▶ _DATA LINES_:
───

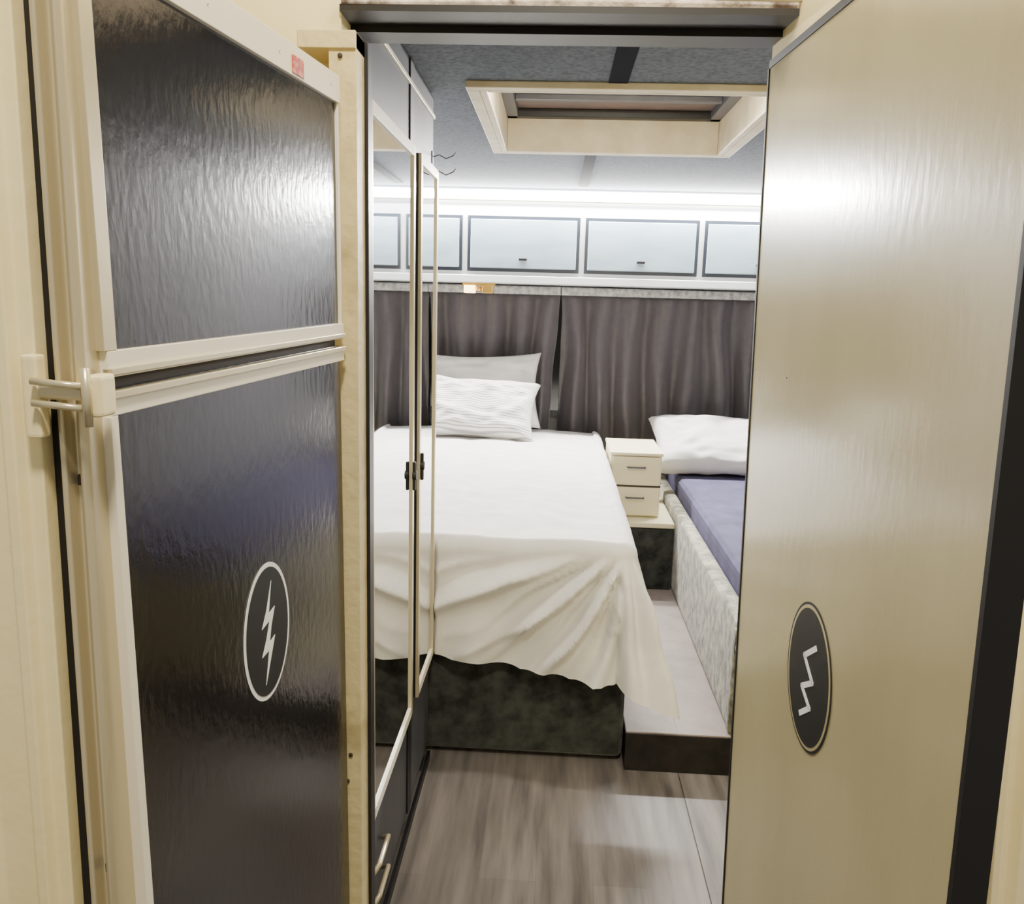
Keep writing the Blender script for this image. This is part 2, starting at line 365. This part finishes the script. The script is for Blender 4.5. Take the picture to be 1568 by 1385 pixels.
# ---------------- nightstand ----------------
b=B("storage_plinth");b.box(.285,.60,3.8,4.7,.136,.445,"velvet_green",.01);b.box(.285,.60,3.79,4.7,.445,.47,"drawer_cream",.006);b.build()
b=B("bedside_drawers")
b.box(.29,.535,3.9,4.3,.47,.775,"drawer_cream",.004);b.box(.285,.54,3.885,4.3,.775,.79,"drawer_cream",.004)
for z0,z1 in((.48,.62),(.63,.77)):
    b.box(.297,.528,3.885,3.9,z0,z1,"drawer_cream",.004);zc=(z0+z1)/2+.02
    b.tube([(.37,3.885,zc),(.37,3.87,zc),(.455,3.87,zc),(.455,3.885,zc)],.004,"ward_grey")
b.box(.29,.535,3.893,3.9,.62,.63,"dark_slot")
b.build()
# ---------------- step & bunk ----------------
b=B("platform_step");b.box(.275,1.415,2.46,4.895,0.001,.118,"step_dark");b.box(.275,1.415,2.45,4.895,.118,.135,"step_top",.003)
b.box(.275,1.415,2.445,2.455,0.001,.13,"step_dark");b.box(.44,.445,2.46,3.79,.1345,.1355,"ward_grey");b.build()
b=B("single_bed")
b.box(.605,.665,2.47,4.7,.136,.52,"velvet_cream",.02);b.box(.665,1.40,2.50,4.7,.136,.44,"velvet_green")
b.box(.668,1.40,2.47,4.70,.40,.60,"purple_sheet",.04)
b.box(.60,1.40,2.455,2.50,.136,.50,"velvet_cream",.02)
b.tube([(.63,2.45,.44),(.63,2.43,.44)],.03,"velvet_green",16)
b.build()
pillow("pillow","linen",.34,.23,.085,T((.88,4.43,.75))@R(math.radians(28),4,'X'),9)

# ---------------- lights ----------------
def area(name,loc,rot,sx,sy,pw,col):
    l=bpy.data.lights.new(name,"AREA");l.shape='RECTANGLE';l.size=sx;l.size_y=sy;l.energy=pw;l.color=col
    o=bpy.data.objects.new(name,l);o.location=loc;o.rotation_euler=rot;SC.collection.objects.link(o);return o
area("led_light",(-.15,4.455,2.035),(math.radians(-45),0,0),3.0,.05,280,(1,.97,.92))
area("hatch_fill",(.18,2.40,2.15),(math.radians(12),0,0),.6,.05,20,(1,.93,.80))  # unseen light added inside the hatch recess to rake the sheet folds
area("entry_fill",(0,1.60,2.055),(math.radians(8),0,0),.5,.06,1.5,(1,.93,.84))  # added fill hidden behind the header, for the sheet front and floor
def pt(n,loc,e,rad,col):
    l=bpy.data.lights.new(n,"POINT");l.energy=e;l.shadow_soft_size=rad;l.color=col
    o=bpy.data.objects.new(n,l);o.location=loc;SC.collection.objects.link(o)
pt("doorway_fill",(0,1.12,2.42),18,.08,(1,.90,.72))  # added fill out of view, set so the header shields the bed front
pt("front_fill",(.05,-.1,3.1),240,.12,(1,.89,.70))  # unseen fill added above the camera to brighten the cream jambs
w=bpy.data.worlds.new("World");SC.world=w;w.use_nodes=True;bg=w.node_tree.nodes["Background"]
bg.inputs[0].default_value=(1,.93,.78,1);bg.inputs[1].default_value=.4
# ---------------- camera ----------------
cam=bpy.data.cameras.new("camera");cam.sensor_width=36;cam.lens=36*1250/1568;cam.clip_start=.02
p=math.radians(10.6);r=.028;yw=math.radians(2.8)
o=bpy.data.objects.new("camera",cam);SC.collection.objects.link(o)
o.matrix_world=T((0,0,1.5))@R(yw,4,'Z')@R(math.pi/2-p,4,'X')@R(r,4,'Z')
SC.camera=o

───

▶ _GIVEN TASK_: Write out again every line above exactly as given; the pictures do not belong in the copy.

▶ _RESULT FOR THIS TASK_:
Keep writing the Blender script for this image. This is part 2, starting at line 365. This part finishes the script. The script is for Blender 4.5. Take the picture to be 1568 by 1385 pixels.
# ---------------- nightstand ----------------
b=B("storage_plinth");b.box(.285,.60,3.8,4.7,.136,.445,"velvet_green",.01);b.box(.285,.60,3.79,4.7,.445,.47,"drawer_cream",.006);b.build()
b=B("bedside_drawers")
b.box(.29,.535,3.9,4.3,.47,.775,"drawer_cream",.004);b.box(.285,.54,3.885,4.3,.775,.79,"drawer_cream",.004)
for z0,z1 in((.48,.62),(.63,.77)):
    b.box(.297,.528,3.885,3.9,z0,z1,"drawer_cream",.004);zc=(z0+z1)/2+.02
    b.tube([(.37,3.885,zc),(.37,3.87,zc),(.455,3.87,zc),(.455,3.885,zc)],.004,"ward_grey")
b.box(.29,.535,3.893,3.9,.62,.63,"dark_slot")
b.build()
# ---------------- step & bunk ----------------
b=B("platform_step");b.box(.275,1.415,2.46,4.895,0.001,.118,"step_dark");b.box(.275,1.415,2.45,4.895,.118,.135,"step_top",.003)
b.box(.275,1.415,2.445,2.455,0.001,.13,"step_dark");b.box(.44,.445,2.46,3.79,.1345,.1355,"ward_grey");b.build()
b=B("single_bed")
b.box(.605,.665,2.47,4.7,.136,.52,"velvet_cream",.02);b.box(.665,1.40,2.50,4.7,.136,.44,"velvet_green")
b.box(.668,1.40,2.47,4.70,.40,.60,"purple_sheet",.04)
b.box(.60,1.40,2.455,2.50,.136,.50,"velvet_cream",.02)
b.tube([(.63,2.45,.44),(.63,2.43,.44)],.03,"velvet_green",16)
b.build()
pillow("pillow","linen",.34,.23,.085,T((.88,4.43,.75))@R(math.radians(28),4,'X'),9)

# ---------------- lights ----------------
def area(name,loc,rot,sx,sy,pw,col):
    l=bpy.data.lights.new(name,"AREA");l.shape='RECTANGLE';l.size=sx;l.size_y=sy;l.energy=pw;l.color=col
    o=bpy.data.objects.new(name,l);o.location=loc;o.rotation_euler=rot;SC.collection.objects.link(o);return o
area("led_light",(-.15,4.455,2.035),(math.radians(-45),0,0),3.0,.05,280,(1,.97,.92))
area("hatch_fill",(.18,2.40,2.15),(math.radians(12),0,0),.6,.05,20,(1,.93,.80))  # unseen light added inside the hatch recess to rake the sheet folds
area("entry_fill",(0,1.60,2.055),(math.radians(8),0,0),.5,.06,1.5,(1,.93,.84))  # added fill hidden behind the header, for the sheet front and floor
def pt(n,loc,e,rad,col):
    l=bpy.data.lights.new(n,"POINT");l.energy=e;l.shadow_soft_size=rad;l.color=col
    o=bpy.data.objects.new(n,l);o.location=loc;SC.collection.objects.link(o)
pt("doorway_fill",(0,1.12,2.42),18,.08,(1,.90,.72))  # added fill out of view, set so the header shields the bed front
pt("front_fill",(.05,-.1,3.1),240,.12,(1,.89,.70))  # unseen fill added above the camera to brighten the cream jambs
w=bpy.data.worlds.new("World");SC.world=w;w.use_nodes=True;bg=w.node_tree.nodes["Background"]
bg.inputs[0].default_value=(1,.93,.78,1);bg.inputs[1].default_value=.4
# ---------------- camera ----------------
cam=bpy.data.cameras.new("camera");cam.sensor_width=36;cam.lens=36*1250/1568;cam.clip_start=.02
p=math.radians(10.6);r=.028;yw=math.radians(2.8)
o=bpy.data.objects.new("camera",cam);SC.collection.objects.link(o)
o.matrix_world=T((0,0,1.5))@R(yw,4,'Z')@R(math.pi/2-p,4,'X')@R(r,4,'Z')
SC.camera=o